- The Washington Times - Sunday, June 30, 2002

SEOUL South and North Korea blamed each other yesterday for their worst border clash in recent years after a northern warship sank a South Korean patrol boat in the Yellow Sea, killing at least four sailors and wounding 19.
The South accused the North of violating the armistice that ended the Korean War, but a defiant North said the South shot first.
The commander of the U.S. troops in the region said the incident could complicate the Korean peace process.
"This provocative act by North Korea is a serious violation of the Armistice Agreement and could have serious implications in many areas," said Gen. Leon LaPorte, who commands some 37,000 U.S. troops stationed in South Korea as a deterrent against North Korea.
The confrontation lasted 21 minutes, dealing a new blow to Korean reconciliation efforts and embarrassing the South during its moment in the sun as a host to the World Cup soccer tournament, which ends today.

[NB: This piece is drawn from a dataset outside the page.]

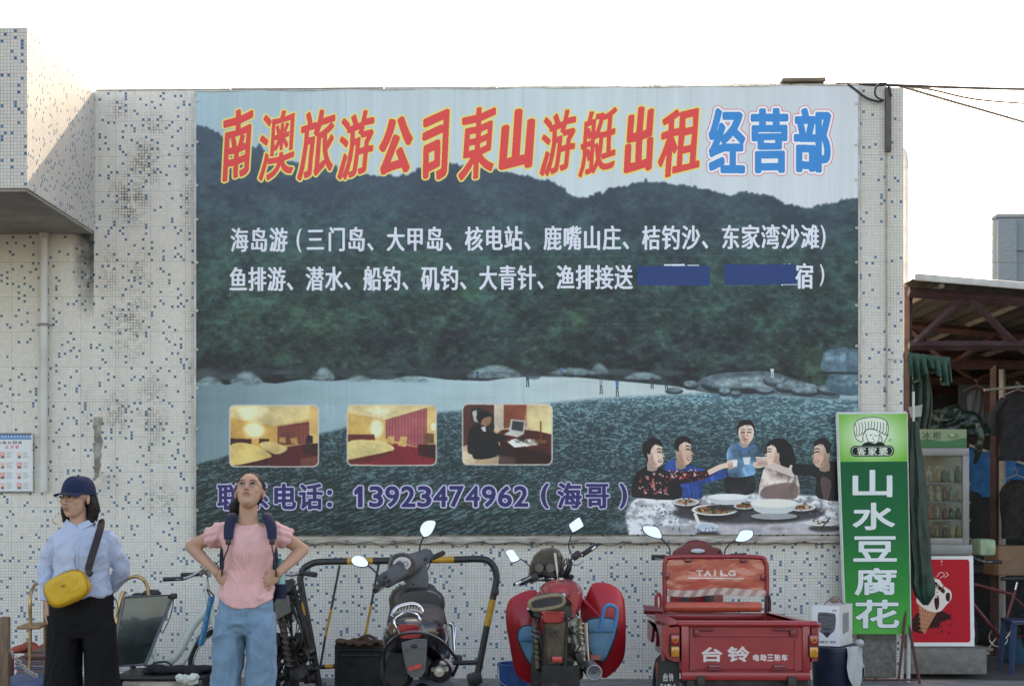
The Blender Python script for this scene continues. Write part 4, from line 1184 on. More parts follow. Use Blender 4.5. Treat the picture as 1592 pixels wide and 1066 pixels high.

There was no immediate word on North Korean casualties or missing. A Northern warship was seen being towed away from the battle scene in flames, according to South Korea's Joint Chiefs of Staff.
Gen. LaPorte's statement did not elaborate about the implications, but said U.S. and South Korean forces were in "close contact" after the attack. He has asked for a command meeting with North Korean officers to investigate the action, but said the North has not responded.
A Pentagon spokesman, Cmdr. Randy Sandoz, said that there was no "heightened alert," and that South Korea had not made any request for U.S. assistance.
President Kim Dae-jung called an emergency meeting of the National Security Council, while South Korea's military sent a 1,200-ton battleship to the poorly marked border, accompanied by a squadron of fighter jets.
"The military provocation of pre-emptive firing by a North Korean navy patrol ship is a clear violation of the armistice and an act that raises tension on the Korean Peninsula. We cannot keep silent," the presidential Blue House quoted Mr. Kim as saying at the hourlong meeting.
In a statement afterward, Defense Minister Kim Dong-shin demanded an apology, punishment of those responsible and a promise from North Korea to refrain from such actions in the future.
The clash occurred at 10:25 a.m. as South Korean navy vessels tried to repel two North Korean navy warships and an unspecified number of North Korean fishing boats, the southern military said.
Two North Korean warships ventured three miles into the South's waters, ignoring loudspeaker warnings to withdraw, the military said.
One of the northern boats then fired a heavy-caliber gun from about 500 yards, scoring a direct hit on the steering room of a South Korean patrol boat with 27 sailors aboard, the South's military said.
North Korean state-run media denied the claim, saying the northern vessel was defending itself against an intrusion into the North's waters.
The clash was the worst in three years, killing at least four South Koreans a lieutenant and three enlisted men. At least one South Korean was missing. The South Korean military said 22 sailors were injured, but later revised the number to 19.
The skirmish was a setback to Mr. Kim's so-called "sunshine" policy of trying to engage the isolated, communist North, which shares a sealed, heavily fortified border with the South. The 1950-53 Korean War ended with an armistice, not a peace treaty.
In the summer of 1999, a series of border violations by North Korean ships touched off the first naval clash between the two Koreas since the Korean War. One North Korean warship sank and about 30 North Korean sailors died, according to South Korea. Several South Korean sailors were wounded.